We woke up with the feeling of being trapped inside a slow-moving submarine: outside our windows, in the torrential rain, in the emerald-green rice paddies, drenched white egrets were dejectedly looking for cover and peasants sat smoking large wooden pipes on the stoops of isolated huts with dripping palm-leaf roofs – it all looked otherworldly and aquatic, a landscape from another century and another world…
We could have stared out the window wordlessly for hours but we eventually had to get off the train and (after some adventures that included a bus-chase across town thanks to a friendly cabbie in Dong Hoi) board the smallest, most crowded shuttle to Hue for three more hot, sweaty and uncomfortable hours.

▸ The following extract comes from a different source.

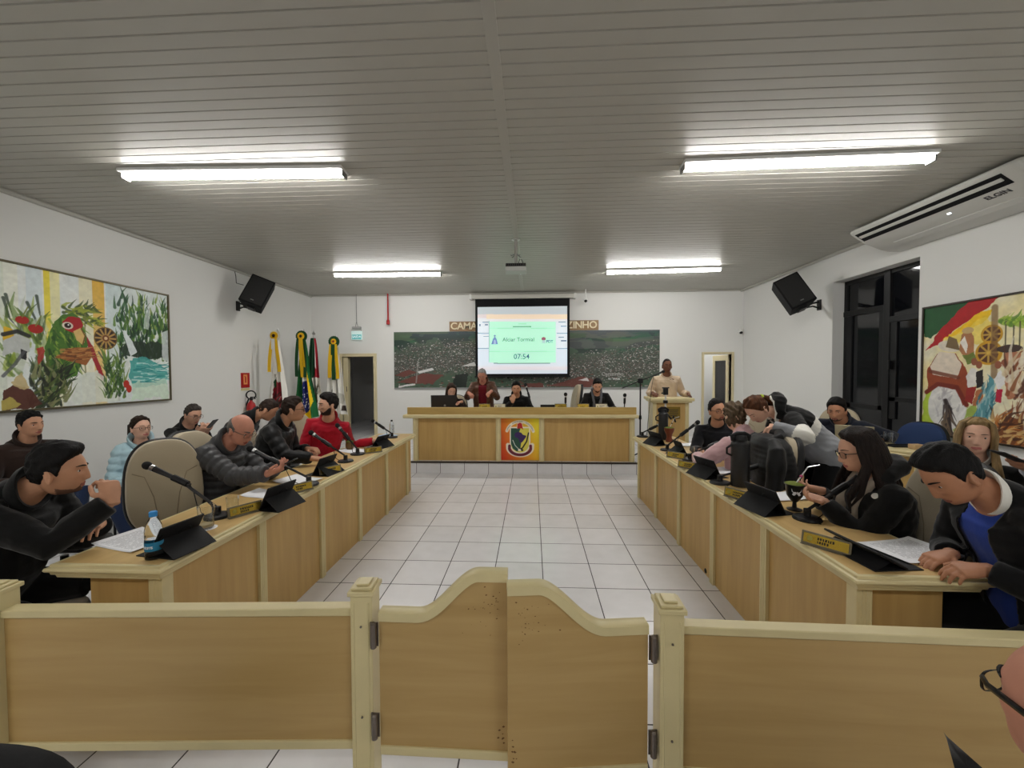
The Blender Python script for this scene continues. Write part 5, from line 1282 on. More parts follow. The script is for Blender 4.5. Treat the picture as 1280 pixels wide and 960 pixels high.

That bus ride, like many of our Vietnam bus rides, was memorable: from the seventeen passengers fitted in eleven seats, to the pee breaks along the ditches in the road, and the epic pork belly sandwich that Ed commissioned from one of the many women peddling their foodstuffs at the gas stop. Said sandwich was assembled right there on the ground, in between the pump and the wheel of the bus.
But the reward was great – at the end of this grueling trip, the epic Imperial City of Hue unfolded under our eyes in all its splendor.
- Atmospheric ruins everywhere around the Citadel
- Hundreds of brightly colored carp in the Hue inner moat
- Selfies with the Citadel
- Beautiful wall decorated with fragments of pottery, shards of glass and seashells
- Detail on one of the interior walls at Hue
- Inside moat and more atmospheric gardens
The Citadel, former imperial seat of government, is a great sprawling complex of temples, pavilions, moats, and plenty of yet unreconstructed ruins and overgrown gardens that were delightfully peaceful – a rare commodity in Vietnam and a sad result of the “Tet offensive” in 1968 when it was shelled by the Viet Cong and then bombed by Americans. But restoration seems to be chugging along quite well – they were redoing the front gates during our visit.
On the way back from the Citadel, we had an interesting conversation with a language student at the local university – the lovely Lala – who shared with us a local proverb: Allegedly, to achieve happiness, all you need is “A Western house, a Japanese wife, and Chinese food.” While I can see the logic of the first two, I was certainly baffled by the latter – Vietnamese food is among the best cuisines we’ve ever sampled and would never-ever trade it for Chinese food (at least not Chinese food cooked Stateside, but I hear the real thing is pretty heavy stuff too)
We spent only two short nights and days in Hue and then headed to Hoi An, an idyllic town and our first in Southern Vietnam proper – where we lucked out on a great hotel and recovered for the next four days.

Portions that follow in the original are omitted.